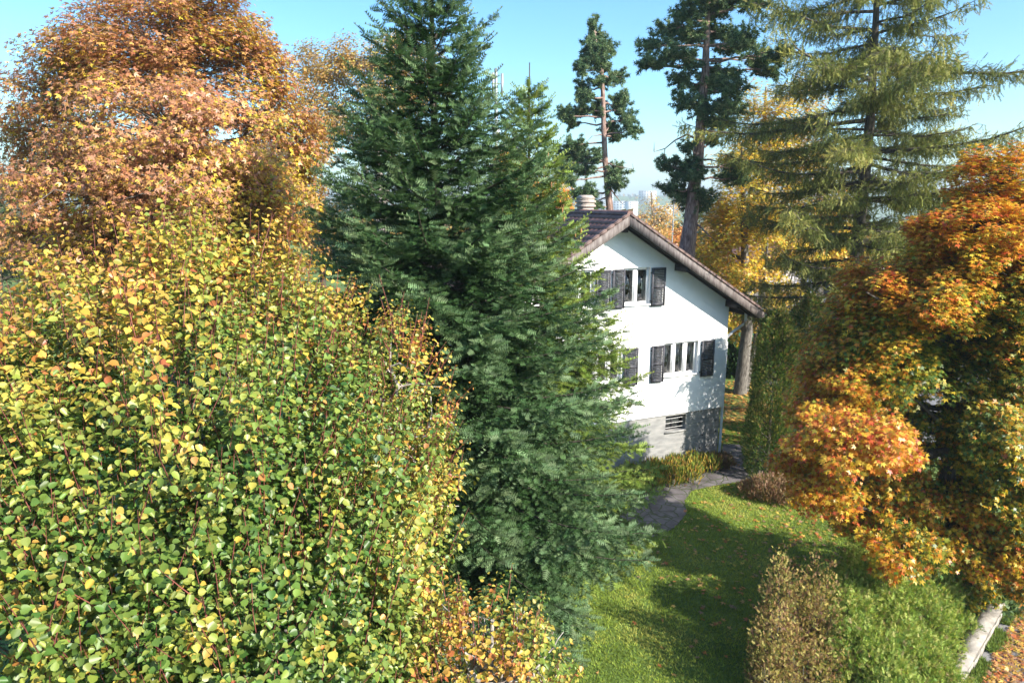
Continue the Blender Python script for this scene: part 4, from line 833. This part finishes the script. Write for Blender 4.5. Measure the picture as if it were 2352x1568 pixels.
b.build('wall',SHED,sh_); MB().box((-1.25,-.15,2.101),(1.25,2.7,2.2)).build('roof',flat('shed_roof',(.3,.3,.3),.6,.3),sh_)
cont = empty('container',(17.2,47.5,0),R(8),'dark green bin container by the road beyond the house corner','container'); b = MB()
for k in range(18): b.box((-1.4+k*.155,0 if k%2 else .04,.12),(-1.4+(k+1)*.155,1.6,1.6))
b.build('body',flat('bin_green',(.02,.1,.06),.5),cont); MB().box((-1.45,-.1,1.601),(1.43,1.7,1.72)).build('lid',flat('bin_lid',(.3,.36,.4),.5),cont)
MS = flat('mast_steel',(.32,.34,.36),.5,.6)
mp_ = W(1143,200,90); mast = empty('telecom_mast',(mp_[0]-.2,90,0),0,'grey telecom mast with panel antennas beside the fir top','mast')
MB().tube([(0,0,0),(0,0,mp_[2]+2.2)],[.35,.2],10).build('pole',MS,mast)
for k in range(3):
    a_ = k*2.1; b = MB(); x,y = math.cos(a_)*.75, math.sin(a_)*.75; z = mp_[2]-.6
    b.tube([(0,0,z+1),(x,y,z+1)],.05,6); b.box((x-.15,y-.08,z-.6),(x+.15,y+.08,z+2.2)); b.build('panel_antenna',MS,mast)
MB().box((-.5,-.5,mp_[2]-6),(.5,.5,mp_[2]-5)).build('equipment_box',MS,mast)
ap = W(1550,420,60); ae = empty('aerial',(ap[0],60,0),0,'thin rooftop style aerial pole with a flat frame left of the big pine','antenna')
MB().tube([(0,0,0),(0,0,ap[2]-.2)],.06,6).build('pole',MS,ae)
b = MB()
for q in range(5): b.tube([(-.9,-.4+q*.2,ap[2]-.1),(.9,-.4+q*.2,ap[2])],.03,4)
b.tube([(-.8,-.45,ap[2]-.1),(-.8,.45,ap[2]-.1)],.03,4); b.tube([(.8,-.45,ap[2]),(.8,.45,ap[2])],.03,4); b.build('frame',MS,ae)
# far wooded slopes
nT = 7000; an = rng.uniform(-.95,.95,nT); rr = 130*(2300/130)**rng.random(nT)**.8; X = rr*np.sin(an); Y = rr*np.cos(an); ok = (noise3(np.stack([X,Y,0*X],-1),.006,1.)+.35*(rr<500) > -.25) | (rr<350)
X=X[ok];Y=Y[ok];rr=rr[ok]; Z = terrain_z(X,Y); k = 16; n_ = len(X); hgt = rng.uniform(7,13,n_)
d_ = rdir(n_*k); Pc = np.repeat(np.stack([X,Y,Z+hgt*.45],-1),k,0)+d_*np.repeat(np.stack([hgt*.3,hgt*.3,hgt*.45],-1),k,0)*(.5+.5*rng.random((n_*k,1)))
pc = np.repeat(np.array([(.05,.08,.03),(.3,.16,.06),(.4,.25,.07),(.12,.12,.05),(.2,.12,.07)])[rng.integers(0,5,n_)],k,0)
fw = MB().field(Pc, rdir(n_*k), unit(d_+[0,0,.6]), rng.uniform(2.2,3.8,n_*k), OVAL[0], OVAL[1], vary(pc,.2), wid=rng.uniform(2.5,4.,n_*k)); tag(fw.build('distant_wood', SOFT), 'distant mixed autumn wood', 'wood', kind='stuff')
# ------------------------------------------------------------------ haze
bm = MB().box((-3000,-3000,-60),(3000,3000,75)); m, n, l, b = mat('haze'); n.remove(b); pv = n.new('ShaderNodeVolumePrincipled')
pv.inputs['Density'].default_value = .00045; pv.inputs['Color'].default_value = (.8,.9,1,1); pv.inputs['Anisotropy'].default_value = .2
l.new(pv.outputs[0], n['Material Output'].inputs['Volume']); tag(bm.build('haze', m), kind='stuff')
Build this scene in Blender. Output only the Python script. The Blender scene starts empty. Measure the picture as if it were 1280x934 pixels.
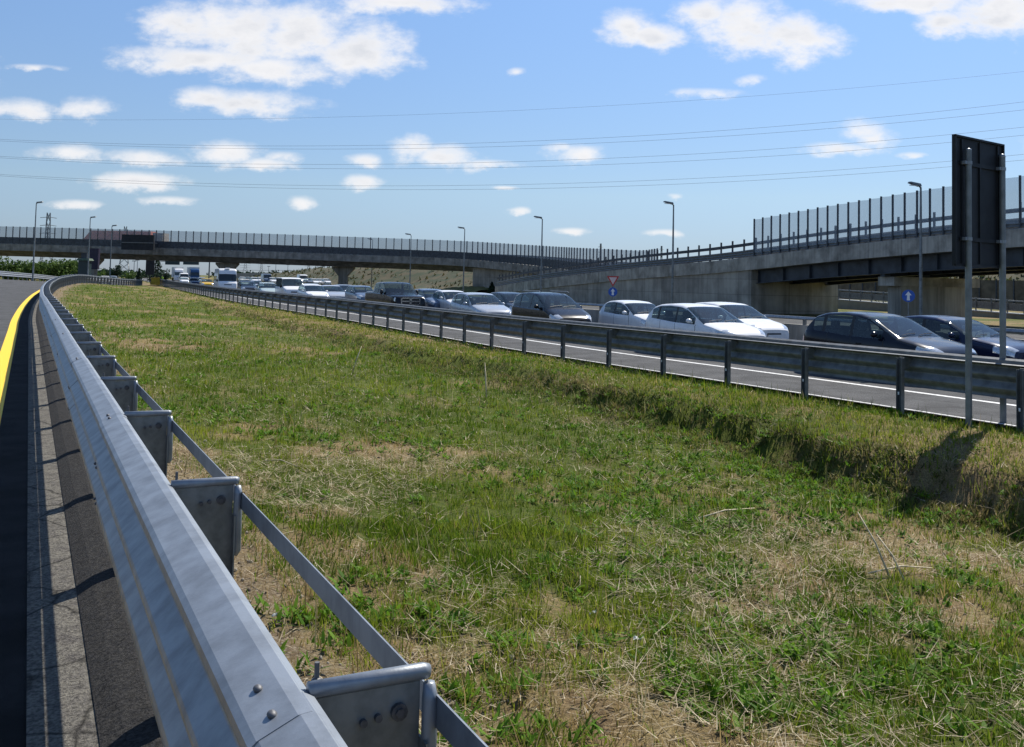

+---+

Repeat the records in full, exactly as they appear, without the pictures.

:: Task solution ::
Continue the Blender Python script for this scene: part 4, from line 833. This part finishes the script. Write for Blender 4.5. Measure the picture as if it were 2352x1568 pixels.
b.build('wall',SHED,sh_); MB().box((-1.25,-.15,2.101),(1.25,2.7,2.2)).build('roof',flat('shed_roof',(.3,.3,.3),.6,.3),sh_)
cont = empty('container',(17.2,47.5,0),R(8),'dark green bin container by the road beyond the house corner','container'); b = MB()
for k in range(18): b.box((-1.4+k*.155,0 if k%2 else .04,.12),(-1.4+(k+1)*.155,1.6,1.6))
b.build('body',flat('bin_green',(.02,.1,.06),.5),cont); MB().box((-1.45,-.1,1.601),(1.43,1.7,1.72)).build('lid',flat('bin_lid',(.3,.36,.4),.5),cont)
MS = flat('mast_steel',(.32,.34,.36),.5,.6)
mp_ = W(1143,200,90); mast = empty('telecom_mast',(mp_[0]-.2,90,0),0,'grey telecom mast with panel antennas beside the fir top','mast')
MB().tube([(0,0,0),(0,0,mp_[2]+2.2)],[.35,.2],10).build('pole',MS,mast)
for k in range(3):
    a_ = k*2.1; b = MB(); x,y = math.cos(a_)*.75, math.sin(a_)*.75; z = mp_[2]-.6
    b.tube([(0,0,z+1),(x,y,z+1)],.05,6); b.box((x-.15,y-.08,z-.6),(x+.15,y+.08,z+2.2)); b.build('panel_antenna',MS,mast)
MB().box((-.5,-.5,mp_[2]-6),(.5,.5,mp_[2]-5)).build('equipment_box',MS,mast)
ap = W(1550,420,60); ae = empty('aerial',(ap[0],60,0),0,'thin rooftop style aerial pole with a flat frame left of the big pine','antenna')
MB().tube([(0,0,0),(0,0,ap[2]-.2)],.06,6).build('pole',MS,ae)
b = MB()
for q in range(5): b.tube([(-.9,-.4+q*.2,ap[2]-.1),(.9,-.4+q*.2,ap[2])],.03,4)
b.tube([(-.8,-.45,ap[2]-.1),(-.8,.45,ap[2]-.1)],.03,4); b.tube([(.8,-.45,ap[2]),(.8,.45,ap[2])],.03,4); b.build('frame',MS,ae)
# far wooded slopes
nT = 7000; an = rng.uniform(-.95,.95,nT); rr = 130*(2300/130)**rng.random(nT)**.8; X = rr*np.sin(an); Y = rr*np.cos(an); ok = (noise3(np.stack([X,Y,0*X],-1),.006,1.)+.35*(rr<500) > -.25) | (rr<350)
X=X[ok];Y=Y[ok];rr=rr[ok]; Z = terrain_z(X,Y); k = 16; n_ = len(X); hgt = rng.uniform(7,13,n_)
d_ = rdir(n_*k); Pc = np.repeat(np.stack([X,Y,Z+hgt*.45],-1),k,0)+d_*np.repeat(np.stack([hgt*.3,hgt*.3,hgt*.45],-1),k,0)*(.5+.5*rng.random((n_*k,1)))
pc = np.repeat(np.array([(.05,.08,.03),(.3,.16,.06),(.4,.25,.07),(.12,.12,.05),(.2,.12,.07)])[rng.integers(0,5,n_)],k,0)
fw = MB().field(Pc, rdir(n_*k), unit(d_+[0,0,.6]), rng.uniform(2.2,3.8,n_*k), OVAL[0], OVAL[1], vary(pc,.2), wid=rng.uniform(2.5,4.,n_*k)); tag(fw.build('distant_wood', SOFT), 'distant mixed autumn wood', 'wood', kind='stuff')
# ------------------------------------------------------------------ haze
bm = MB().box((-3000,-3000,-60),(3000,3000,75)); m, n, l, b = mat('haze'); n.remove(b); pv = n.new('ShaderNodeVolumePrincipled')
pv.inputs['Density'].default_value = .00045; pv.inputs['Color'].default_value = (.8,.9,1,1); pv.inputs['Anisotropy'].default_value = .2
l.new(pv.outputs[0], n['Material Output'].inputs['Volume']); tag(bm.build('haze', m), kind='stuff')
Build this scene in Blender. Output only the Python script. The Blender scene starts empty. Measure the picture as if it were 1280x934 pixels.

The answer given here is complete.